Kritik als Praxis und Erfahrung. Deweys Pragmatismus und die postanalytische Rehabilitierung der Objektivität.
Zusammenfassung der Projektergebnisse
Die Wissenschaft in ihrer modernen Form, wie sie sich seit dem 19. Jahrhundert sukzessive etabliert hat, stellt das traditionelle Selbst- und Weltverständnis auf die Probe. Eine besondere Herausforderung ist die Auffassung, dass in strittigen Fragen die Erfahrung das letzte Wort haben soll.
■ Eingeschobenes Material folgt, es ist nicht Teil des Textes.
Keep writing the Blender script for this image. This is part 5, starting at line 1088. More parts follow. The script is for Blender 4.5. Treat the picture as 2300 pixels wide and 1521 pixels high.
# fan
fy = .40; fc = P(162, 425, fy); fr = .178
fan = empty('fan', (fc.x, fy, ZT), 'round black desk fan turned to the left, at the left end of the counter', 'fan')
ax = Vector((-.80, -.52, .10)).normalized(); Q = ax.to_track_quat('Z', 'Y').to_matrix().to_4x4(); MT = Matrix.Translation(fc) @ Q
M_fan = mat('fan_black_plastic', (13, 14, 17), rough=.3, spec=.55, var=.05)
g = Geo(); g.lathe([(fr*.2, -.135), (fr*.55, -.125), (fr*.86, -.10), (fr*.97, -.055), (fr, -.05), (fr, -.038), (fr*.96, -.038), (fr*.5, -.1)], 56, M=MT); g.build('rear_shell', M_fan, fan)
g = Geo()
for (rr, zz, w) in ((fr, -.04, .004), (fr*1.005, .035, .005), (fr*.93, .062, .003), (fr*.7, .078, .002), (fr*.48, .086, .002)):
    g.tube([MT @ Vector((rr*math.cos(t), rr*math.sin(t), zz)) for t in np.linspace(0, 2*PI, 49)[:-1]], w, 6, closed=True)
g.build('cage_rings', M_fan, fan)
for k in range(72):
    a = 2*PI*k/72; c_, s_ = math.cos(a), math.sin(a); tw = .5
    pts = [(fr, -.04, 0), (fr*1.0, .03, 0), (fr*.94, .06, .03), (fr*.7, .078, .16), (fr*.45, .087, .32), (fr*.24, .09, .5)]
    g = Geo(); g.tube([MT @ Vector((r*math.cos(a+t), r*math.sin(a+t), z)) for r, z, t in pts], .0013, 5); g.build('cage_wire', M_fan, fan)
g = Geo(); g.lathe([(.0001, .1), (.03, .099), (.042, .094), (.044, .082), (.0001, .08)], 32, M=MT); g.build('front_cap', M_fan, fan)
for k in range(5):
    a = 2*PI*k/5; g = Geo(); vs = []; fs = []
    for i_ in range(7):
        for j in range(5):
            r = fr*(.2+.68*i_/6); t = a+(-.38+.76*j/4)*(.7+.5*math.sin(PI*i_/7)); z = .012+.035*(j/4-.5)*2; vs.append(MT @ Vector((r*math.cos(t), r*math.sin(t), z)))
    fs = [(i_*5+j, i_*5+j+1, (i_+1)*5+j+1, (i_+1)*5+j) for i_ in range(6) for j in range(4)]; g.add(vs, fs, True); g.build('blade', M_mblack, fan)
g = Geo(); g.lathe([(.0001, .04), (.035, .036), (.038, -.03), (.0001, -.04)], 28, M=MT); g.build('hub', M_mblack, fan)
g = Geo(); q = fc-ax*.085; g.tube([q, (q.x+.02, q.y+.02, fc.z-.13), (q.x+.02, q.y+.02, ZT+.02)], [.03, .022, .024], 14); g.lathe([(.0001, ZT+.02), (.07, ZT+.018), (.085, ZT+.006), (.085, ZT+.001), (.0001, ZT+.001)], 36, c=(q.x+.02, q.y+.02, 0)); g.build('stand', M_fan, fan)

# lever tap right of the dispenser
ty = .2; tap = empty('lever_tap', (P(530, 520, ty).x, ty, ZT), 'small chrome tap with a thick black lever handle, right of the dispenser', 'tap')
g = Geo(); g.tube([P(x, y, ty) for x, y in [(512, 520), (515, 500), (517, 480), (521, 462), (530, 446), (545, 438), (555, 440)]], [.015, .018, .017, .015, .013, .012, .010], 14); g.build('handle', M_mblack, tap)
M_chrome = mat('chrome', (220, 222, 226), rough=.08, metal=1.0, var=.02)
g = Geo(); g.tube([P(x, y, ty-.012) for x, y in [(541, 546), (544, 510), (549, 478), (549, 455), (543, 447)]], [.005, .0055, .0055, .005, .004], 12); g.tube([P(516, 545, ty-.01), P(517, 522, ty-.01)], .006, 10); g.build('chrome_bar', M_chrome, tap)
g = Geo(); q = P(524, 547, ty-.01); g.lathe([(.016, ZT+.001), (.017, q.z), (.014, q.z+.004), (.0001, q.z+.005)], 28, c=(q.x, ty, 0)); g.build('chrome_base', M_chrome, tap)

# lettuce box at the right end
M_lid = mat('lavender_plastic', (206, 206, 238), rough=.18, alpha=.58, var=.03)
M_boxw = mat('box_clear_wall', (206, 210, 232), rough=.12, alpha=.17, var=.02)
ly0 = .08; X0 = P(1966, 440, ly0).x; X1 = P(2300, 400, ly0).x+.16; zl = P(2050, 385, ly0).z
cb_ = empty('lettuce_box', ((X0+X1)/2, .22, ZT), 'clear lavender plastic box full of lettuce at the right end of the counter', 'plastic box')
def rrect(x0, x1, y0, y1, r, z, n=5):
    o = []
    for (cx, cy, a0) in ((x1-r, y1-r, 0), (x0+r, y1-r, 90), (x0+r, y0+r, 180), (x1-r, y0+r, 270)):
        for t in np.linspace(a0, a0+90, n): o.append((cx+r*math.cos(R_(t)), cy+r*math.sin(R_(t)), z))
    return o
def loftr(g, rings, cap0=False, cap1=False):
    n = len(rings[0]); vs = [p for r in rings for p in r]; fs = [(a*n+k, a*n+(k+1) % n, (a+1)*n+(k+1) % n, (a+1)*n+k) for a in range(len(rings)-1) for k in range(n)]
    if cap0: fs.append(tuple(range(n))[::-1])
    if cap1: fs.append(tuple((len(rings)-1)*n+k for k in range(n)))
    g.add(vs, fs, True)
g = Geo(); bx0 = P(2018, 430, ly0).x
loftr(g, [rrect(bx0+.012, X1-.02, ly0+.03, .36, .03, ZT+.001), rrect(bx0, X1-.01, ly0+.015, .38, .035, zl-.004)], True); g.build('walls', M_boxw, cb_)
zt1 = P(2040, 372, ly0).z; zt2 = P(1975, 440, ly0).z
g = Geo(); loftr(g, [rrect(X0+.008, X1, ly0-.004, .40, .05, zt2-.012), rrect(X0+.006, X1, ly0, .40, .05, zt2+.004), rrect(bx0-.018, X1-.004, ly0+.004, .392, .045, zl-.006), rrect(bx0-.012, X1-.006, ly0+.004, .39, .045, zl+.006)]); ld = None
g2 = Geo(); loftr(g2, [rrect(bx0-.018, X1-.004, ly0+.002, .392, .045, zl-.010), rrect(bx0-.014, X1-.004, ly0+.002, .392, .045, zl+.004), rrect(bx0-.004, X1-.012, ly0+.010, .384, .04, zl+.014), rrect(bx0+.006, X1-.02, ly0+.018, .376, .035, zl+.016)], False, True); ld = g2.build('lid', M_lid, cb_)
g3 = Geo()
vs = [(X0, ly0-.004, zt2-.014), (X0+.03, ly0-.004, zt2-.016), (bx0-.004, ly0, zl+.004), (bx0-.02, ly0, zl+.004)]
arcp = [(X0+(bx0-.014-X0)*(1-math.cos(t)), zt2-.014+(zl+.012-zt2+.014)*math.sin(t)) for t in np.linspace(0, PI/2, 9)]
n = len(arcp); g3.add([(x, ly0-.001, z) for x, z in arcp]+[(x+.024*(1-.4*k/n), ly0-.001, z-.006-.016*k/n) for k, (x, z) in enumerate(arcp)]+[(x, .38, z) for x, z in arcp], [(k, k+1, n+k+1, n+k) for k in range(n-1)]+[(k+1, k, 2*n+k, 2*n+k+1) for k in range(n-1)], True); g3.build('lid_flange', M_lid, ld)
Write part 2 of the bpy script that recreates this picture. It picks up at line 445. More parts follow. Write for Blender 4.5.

Nicht die Autorität der Tradition, nicht das eigene Belieben, sondern die objektive Erfahrung sollte die Basis unserer Urteile sein. Wie aber kann dieser Einfluss der Erfahrung verstanden werden? Die Erfahrung soll zwei Forderungen auf sich vereinen, die – wie die philosophische Diskussion der Moderne gezeigt hat – tendenziell widersprüchlich sind: Sie soll das Denken normativ leiten, es also orientieren, und doch zugleich soll dieses Denken, bei allem Erfahrungsbezug, unabhängig und kritisch bleiben und das Erfahrene einordnen und reflektieren. Das Projekt diskutiert zwei Ansätze, die zu diesem Problem Stellung nehmen: Der sprachphilosophische Ansatz der sogenannten „postanalytischen“ Philosophie sowie der Ansatz zweier Klassiker des Pragmatismus (Dewey und Peirce). In der Analyse dieser Positionen wird sichtbar, dass das Problem der Erfahrung letztlich auf die Frage zurück führt, wie Kritik als rationale Selbstbestimmung verstanden werden soll. Es wird argumentiert, dass rationale Selbstbestimmung nicht ausschließlich am Modell sprachlicher Diskursivität und Kommunikation entwickelt werden kann. Sie erfordert darüber hinaus ein temporales Modell des Verstehens, dem zufolge das sich bestimmende „Selbst“ oder das „Subjekt“ der Kritik immer auch eine Projektion ist, ein Entwurf auf eine Zukunft, deren Wirklichkeit sich immer erst noch faktisch einstellen muss. Der moderne Erfahrungsbegriff drückt demnach eine ebenso modernes Selbstverständnis aus, das Selbstbezug konstitutiv durch die Erfahrung vermittelt denkt, in dem Subjektivität, Selbstbezug oder die ordnende Kraft der Sprache keineswegs bereits fraglos gegeben sind. Das Projekt trägt auf diese Weise dazu bei, den „postmodernen“ Topos der Subjektkritik neu zu perspektivieren. An die Stelle der schlechten Alternative zwischen einer vorgeblich „postmodernen“ Verabschiedung des Subjekts und der angeblich „modernen“ Verteidigung kritischer Rationalität tritt die Einsicht, dass Rationalität gerade nur dadurch kritisch sein kann, weil – und insofern – sie irreduzibel an die zeitliche Erfahrung und ihre Dynamik gebunden ist.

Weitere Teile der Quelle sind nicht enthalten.